[start]

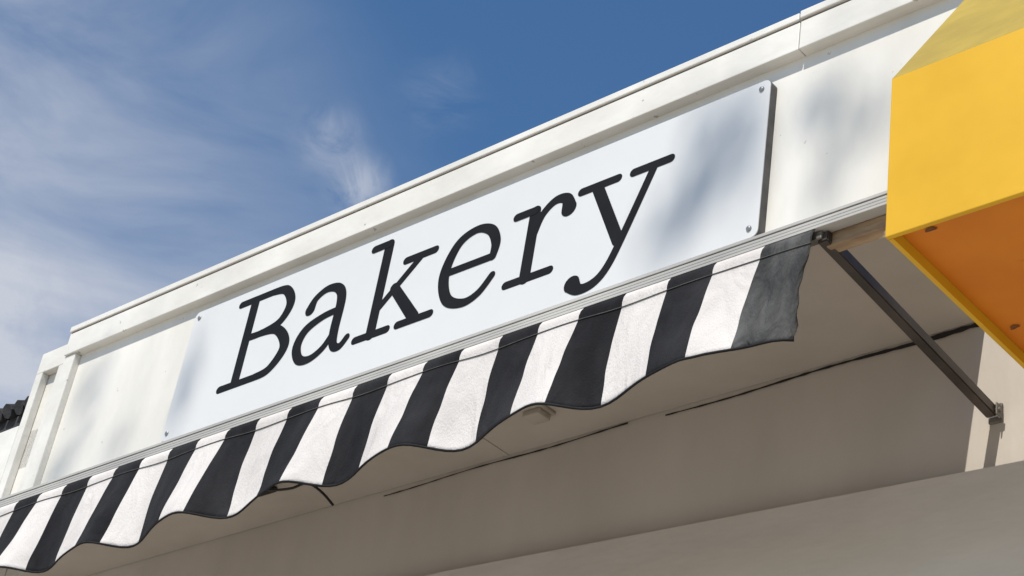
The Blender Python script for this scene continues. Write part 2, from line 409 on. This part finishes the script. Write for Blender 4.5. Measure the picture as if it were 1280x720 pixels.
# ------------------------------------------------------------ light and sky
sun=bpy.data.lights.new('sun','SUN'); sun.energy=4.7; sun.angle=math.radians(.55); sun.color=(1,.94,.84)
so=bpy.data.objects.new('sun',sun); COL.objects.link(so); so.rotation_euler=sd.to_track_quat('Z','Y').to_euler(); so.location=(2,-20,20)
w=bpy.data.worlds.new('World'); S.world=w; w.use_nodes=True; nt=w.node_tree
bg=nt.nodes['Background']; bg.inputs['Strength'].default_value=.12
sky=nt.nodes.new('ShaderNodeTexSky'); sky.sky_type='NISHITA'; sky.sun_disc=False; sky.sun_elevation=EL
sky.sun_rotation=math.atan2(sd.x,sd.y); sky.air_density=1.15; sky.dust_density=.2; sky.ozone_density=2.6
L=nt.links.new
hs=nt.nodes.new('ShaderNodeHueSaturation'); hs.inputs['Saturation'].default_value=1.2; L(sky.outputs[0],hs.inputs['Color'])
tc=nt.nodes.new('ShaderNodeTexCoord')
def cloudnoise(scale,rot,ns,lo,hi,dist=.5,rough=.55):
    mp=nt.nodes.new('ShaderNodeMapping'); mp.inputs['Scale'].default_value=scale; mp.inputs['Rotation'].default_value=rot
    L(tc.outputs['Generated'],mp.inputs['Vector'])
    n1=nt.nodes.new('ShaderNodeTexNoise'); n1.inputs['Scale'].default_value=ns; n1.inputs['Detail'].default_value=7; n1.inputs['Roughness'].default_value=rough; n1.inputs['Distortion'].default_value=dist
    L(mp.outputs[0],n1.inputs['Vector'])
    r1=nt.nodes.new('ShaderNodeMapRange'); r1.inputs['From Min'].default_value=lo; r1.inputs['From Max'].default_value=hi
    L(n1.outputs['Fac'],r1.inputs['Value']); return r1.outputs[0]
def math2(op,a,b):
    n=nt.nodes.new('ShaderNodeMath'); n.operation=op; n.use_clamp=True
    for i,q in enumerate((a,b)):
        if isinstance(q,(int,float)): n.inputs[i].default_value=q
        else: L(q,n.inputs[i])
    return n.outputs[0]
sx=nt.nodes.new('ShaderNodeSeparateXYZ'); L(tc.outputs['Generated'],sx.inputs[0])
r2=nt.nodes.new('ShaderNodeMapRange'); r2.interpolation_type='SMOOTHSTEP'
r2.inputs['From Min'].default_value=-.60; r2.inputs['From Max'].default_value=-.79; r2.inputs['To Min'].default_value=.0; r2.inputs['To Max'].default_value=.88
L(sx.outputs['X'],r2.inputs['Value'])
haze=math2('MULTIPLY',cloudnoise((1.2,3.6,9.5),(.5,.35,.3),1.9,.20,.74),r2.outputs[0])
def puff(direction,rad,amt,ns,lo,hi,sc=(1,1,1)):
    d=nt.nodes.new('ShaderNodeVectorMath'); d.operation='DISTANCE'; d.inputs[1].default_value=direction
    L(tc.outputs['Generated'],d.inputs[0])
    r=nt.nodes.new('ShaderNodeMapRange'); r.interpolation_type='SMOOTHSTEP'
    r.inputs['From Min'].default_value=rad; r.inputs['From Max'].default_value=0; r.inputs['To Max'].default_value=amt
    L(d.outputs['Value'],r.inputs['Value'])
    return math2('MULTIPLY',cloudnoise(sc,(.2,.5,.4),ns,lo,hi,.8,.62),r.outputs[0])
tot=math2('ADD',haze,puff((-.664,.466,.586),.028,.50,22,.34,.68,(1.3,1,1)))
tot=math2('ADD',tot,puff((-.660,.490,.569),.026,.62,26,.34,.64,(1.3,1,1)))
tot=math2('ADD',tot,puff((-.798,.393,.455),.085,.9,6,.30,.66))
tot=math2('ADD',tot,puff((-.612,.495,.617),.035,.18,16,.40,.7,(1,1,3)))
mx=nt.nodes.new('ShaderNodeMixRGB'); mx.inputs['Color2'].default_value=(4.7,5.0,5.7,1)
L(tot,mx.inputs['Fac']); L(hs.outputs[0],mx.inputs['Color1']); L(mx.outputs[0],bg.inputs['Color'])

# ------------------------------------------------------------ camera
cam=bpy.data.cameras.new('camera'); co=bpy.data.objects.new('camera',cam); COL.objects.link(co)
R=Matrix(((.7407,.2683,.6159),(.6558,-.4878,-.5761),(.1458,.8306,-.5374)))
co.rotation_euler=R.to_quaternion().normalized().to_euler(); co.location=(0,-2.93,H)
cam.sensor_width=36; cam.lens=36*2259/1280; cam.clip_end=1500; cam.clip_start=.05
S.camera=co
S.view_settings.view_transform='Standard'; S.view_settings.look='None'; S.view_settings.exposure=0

[end]

| Exercise instructions |
In your copy, leave out the pictures and reproduce the material above exactly.

| Written response |
The Blender Python script for this scene continues. Write part 2, from line 409 on. This part finishes the script. Write for Blender 4.5. Measure the picture as if it were 1280x720 pixels.
# ------------------------------------------------------------ light and sky
sun=bpy.data.lights.new('sun','SUN'); sun.energy=4.7; sun.angle=math.radians(.55); sun.color=(1,.94,.84)
so=bpy.data.objects.new('sun',sun); COL.objects.link(so); so.rotation_euler=sd.to_track_quat('Z','Y').to_euler(); so.location=(2,-20,20)
w=bpy.data.worlds.new('World'); S.world=w; w.use_nodes=True; nt=w.node_tree
bg=nt.nodes['Background']; bg.inputs['Strength'].default_value=.12
sky=nt.nodes.new('ShaderNodeTexSky'); sky.sky_type='NISHITA'; sky.sun_disc=False; sky.sun_elevation=EL
sky.sun_rotation=math.atan2(sd.x,sd.y); sky.air_density=1.15; sky.dust_density=.2; sky.ozone_density=2.6
L=nt.links.new
hs=nt.nodes.new('ShaderNodeHueSaturation'); hs.inputs['Saturation'].default_value=1.2; L(sky.outputs[0],hs.inputs['Color'])
tc=nt.nodes.new('ShaderNodeTexCoord')
def cloudnoise(scale,rot,ns,lo,hi,dist=.5,rough=.55):
    mp=nt.nodes.new('ShaderNodeMapping'); mp.inputs['Scale'].default_value=scale; mp.inputs['Rotation'].default_value=rot
    L(tc.outputs['Generated'],mp.inputs['Vector'])
    n1=nt.nodes.new('ShaderNodeTexNoise'); n1.inputs['Scale'].default_value=ns; n1.inputs['Detail'].default_value=7; n1.inputs['Roughness'].default_value=rough; n1.inputs['Distortion'].default_value=dist
    L(mp.outputs[0],n1.inputs['Vector'])
    r1=nt.nodes.new('ShaderNodeMapRange'); r1.inputs['From Min'].default_value=lo; r1.inputs['From Max'].default_value=hi
    L(n1.outputs['Fac'],r1.inputs['Value']); return r1.outputs[0]
def math2(op,a,b):
    n=nt.nodes.new('ShaderNodeMath'); n.operation=op; n.use_clamp=True
    for i,q in enumerate((a,b)):
        if isinstance(q,(int,float)): n.inputs[i].default_value=q
        else: L(q,n.inputs[i])
    return n.outputs[0]
sx=nt.nodes.new('ShaderNodeSeparateXYZ'); L(tc.outputs['Generated'],sx.inputs[0])
r2=nt.nodes.new('ShaderNodeMapRange'); r2.interpolation_type='SMOOTHSTEP'
r2.inputs['From Min'].default_value=-.60; r2.inputs['From Max'].default_value=-.79; r2.inputs['To Min'].default_value=.0; r2.inputs['To Max'].default_value=.88
L(sx.outputs['X'],r2.inputs['Value'])
haze=math2('MULTIPLY',cloudnoise((1.2,3.6,9.5),(.5,.35,.3),1.9,.20,.74),r2.outputs[0])
def puff(direction,rad,amt,ns,lo,hi,sc=(1,1,1)):
    d=nt.nodes.new('ShaderNodeVectorMath'); d.operation='DISTANCE'; d.inputs[1].default_value=direction
    L(tc.outputs['Generated'],d.inputs[0])
    r=nt.nodes.new('ShaderNodeMapRange'); r.interpolation_type='SMOOTHSTEP'
    r.inputs['From Min'].default_value=rad; r.inputs['From Max'].default_value=0; r.inputs['To Max'].default_value=amt
    L(d.outputs['Value'],r.inputs['Value'])
    return math2('MULTIPLY',cloudnoise(sc,(.2,.5,.4),ns,lo,hi,.8,.62),r.outputs[0])
tot=math2('ADD',haze,puff((-.664,.466,.586),.028,.50,22,.34,.68,(1.3,1,1)))
tot=math2('ADD',tot,puff((-.660,.490,.569),.026,.62,26,.34,.64,(1.3,1,1)))
tot=math2('ADD',tot,puff((-.798,.393,.455),.085,.9,6,.30,.66))
tot=math2('ADD',tot,puff((-.612,.495,.617),.035,.18,16,.40,.7,(1,1,3)))
mx=nt.nodes.new('ShaderNodeMixRGB'); mx.inputs['Color2'].default_value=(4.7,5.0,5.7,1)
L(tot,mx.inputs['Fac']); L(hs.outputs[0],mx.inputs['Color1']); L(mx.outputs[0],bg.inputs['Color'])

# ------------------------------------------------------------ camera
cam=bpy.data.cameras.new('camera'); co=bpy.data.objects.new('camera',cam); COL.objects.link(co)
R=Matrix(((.7407,.2683,.6159),(.6558,-.4878,-.5761),(.1458,.8306,-.5374)))
co.rotation_euler=R.to_quaternion().normalized().to_euler(); co.location=(0,-2.93,H)
cam.sensor_width=36; cam.lens=36*2259/1280; cam.clip_end=1500; cam.clip_start=.05
S.camera=co
S.view_settings.view_transform='Standard'; S.view_settings.look='None'; S.view_settings.exposure=0